RPA 1.0 is a done discussion. We know what it is, we know what it can do, we know how it can augment operations and help digitize broken processes. To this end, our brand new study on Intelligent Operations, which canvassed the dynamics of 371 global enterprises, already shows a third of them are very active with RPA within their IT and finance and accounting processes:
RPA is here and being adopted at a fast clip
All the incessant RPA hype has done its job – it has literally dominated IT services and BPO conversations at every conference, provider strategy deck, advisor “new practice” press release and many buyer converations. Indeed, we can even forgive those cheesy sales presentations from guys who suddenly claimed to have 20 years’ experience as automation pioneers and talked about bot farms as if they were actually hand-raised on one…
The overwhelming conclusion is that a large chunk of enterprises are actively implementing it, and 10% even claim to have full scale RPA platforms up and running (let’s not dwell too much on the finer points of defining RPA here – the bigger picture here is the obsessive widespread focus, testing and deployment of automation tools).
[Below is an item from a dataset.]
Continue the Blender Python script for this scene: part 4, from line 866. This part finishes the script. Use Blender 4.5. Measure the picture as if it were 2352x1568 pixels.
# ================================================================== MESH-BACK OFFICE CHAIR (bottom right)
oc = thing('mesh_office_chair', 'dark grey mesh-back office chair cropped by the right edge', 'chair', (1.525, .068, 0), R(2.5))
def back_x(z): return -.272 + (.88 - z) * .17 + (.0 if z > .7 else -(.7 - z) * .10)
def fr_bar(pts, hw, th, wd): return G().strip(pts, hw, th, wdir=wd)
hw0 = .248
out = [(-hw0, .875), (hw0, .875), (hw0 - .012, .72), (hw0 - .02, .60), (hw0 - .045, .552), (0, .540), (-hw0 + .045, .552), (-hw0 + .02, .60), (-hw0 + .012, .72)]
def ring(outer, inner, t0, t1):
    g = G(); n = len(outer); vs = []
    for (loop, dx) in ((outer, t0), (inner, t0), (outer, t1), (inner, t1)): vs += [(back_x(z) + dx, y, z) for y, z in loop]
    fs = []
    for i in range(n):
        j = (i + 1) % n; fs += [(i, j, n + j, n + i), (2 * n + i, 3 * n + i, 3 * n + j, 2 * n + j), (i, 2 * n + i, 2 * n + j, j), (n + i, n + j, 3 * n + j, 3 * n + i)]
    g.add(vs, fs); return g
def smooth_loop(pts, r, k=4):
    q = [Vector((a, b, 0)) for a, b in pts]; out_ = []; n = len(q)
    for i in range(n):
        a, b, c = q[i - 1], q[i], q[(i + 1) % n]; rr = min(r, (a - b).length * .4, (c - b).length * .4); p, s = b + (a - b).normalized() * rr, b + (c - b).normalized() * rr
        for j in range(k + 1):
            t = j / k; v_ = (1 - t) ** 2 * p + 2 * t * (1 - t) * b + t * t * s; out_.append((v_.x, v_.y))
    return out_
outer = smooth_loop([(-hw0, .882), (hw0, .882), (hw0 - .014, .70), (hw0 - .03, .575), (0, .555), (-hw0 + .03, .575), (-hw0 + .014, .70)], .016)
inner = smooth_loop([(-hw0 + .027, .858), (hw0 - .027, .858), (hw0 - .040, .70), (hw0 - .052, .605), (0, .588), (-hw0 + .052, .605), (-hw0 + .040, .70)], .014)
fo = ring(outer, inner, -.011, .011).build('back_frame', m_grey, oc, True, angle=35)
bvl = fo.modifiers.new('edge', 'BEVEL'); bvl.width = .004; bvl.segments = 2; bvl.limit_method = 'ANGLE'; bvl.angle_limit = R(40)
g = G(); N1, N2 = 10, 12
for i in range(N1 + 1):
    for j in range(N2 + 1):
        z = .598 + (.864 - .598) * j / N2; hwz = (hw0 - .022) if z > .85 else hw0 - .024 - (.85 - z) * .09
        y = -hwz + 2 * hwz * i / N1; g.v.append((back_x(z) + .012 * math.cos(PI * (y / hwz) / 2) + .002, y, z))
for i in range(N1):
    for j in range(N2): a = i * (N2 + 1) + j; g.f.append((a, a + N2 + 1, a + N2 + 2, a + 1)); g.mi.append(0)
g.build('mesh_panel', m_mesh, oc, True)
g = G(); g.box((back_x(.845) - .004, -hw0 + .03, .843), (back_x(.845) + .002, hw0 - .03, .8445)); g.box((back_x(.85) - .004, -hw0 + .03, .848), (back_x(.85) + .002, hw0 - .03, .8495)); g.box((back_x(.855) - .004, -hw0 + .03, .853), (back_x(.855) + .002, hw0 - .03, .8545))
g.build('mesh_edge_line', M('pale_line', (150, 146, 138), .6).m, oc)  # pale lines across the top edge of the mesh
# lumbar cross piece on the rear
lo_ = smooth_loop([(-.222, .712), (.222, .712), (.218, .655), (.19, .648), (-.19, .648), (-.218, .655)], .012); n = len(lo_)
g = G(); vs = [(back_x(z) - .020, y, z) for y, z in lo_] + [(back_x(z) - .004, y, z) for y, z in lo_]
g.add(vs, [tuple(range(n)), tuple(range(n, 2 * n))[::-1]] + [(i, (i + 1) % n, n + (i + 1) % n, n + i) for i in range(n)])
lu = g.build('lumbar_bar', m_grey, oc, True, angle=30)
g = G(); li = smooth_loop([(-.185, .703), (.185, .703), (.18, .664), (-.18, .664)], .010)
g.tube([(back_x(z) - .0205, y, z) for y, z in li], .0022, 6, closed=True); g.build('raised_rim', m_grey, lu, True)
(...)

What’s also significant is the deployment across processes that have been beset for so many decades by manual interventions, such as invoice processing and collections, in addition to higher knowledge-value areas, such as reporting analytics; this graphic illustrates the RPA implementation activity across all live F&A BPO engagements from our recent F&A-as-a-Service Blueprint report:
With the market moving so quickly, let’s not get overly-obsessed with this snapshot view as it’s likely to change considerably in the next couple of years, but you can already see how embedded the leading BPOs are getting deploying RPA elements into their existing engagements to advance the old model away from manual processes and shape up delivery into a more digital environment. When you look at the shift to the Intelligent OneOffice, RPA is a key component of the digital underbelly, which we describe as the nervous system of the emerging digital enterprise:
The Bottom-line: RPA is just one of several levers to pull for enterprises to achieve a true Intelligent OneOffice
Automation is just part of the story as enterprises look to bring the back office in line with the middle and front – albeit a very important one, as many enterprises will simply fail if they cannot digitize many of their core processes (and decide which ones to focus on, as they cannot digitize everything). Being suffocated by manual interventions, legacy applications and mainframes, still reliant on spaghetti code and COBOL, is becoming such an irritating impediment holding back so many enterprises from benefiting from operating in the digital world. RPA is just one tool to help get there – and it’s now here and ready to use. So let’s advance the conversation to driving the circular and neural systems of the enterprise to really make the shift by orienting our talent, creating data access capabilities that are predictive and cognitive… which we can use meaningfully to create opportunities, not simply react to them.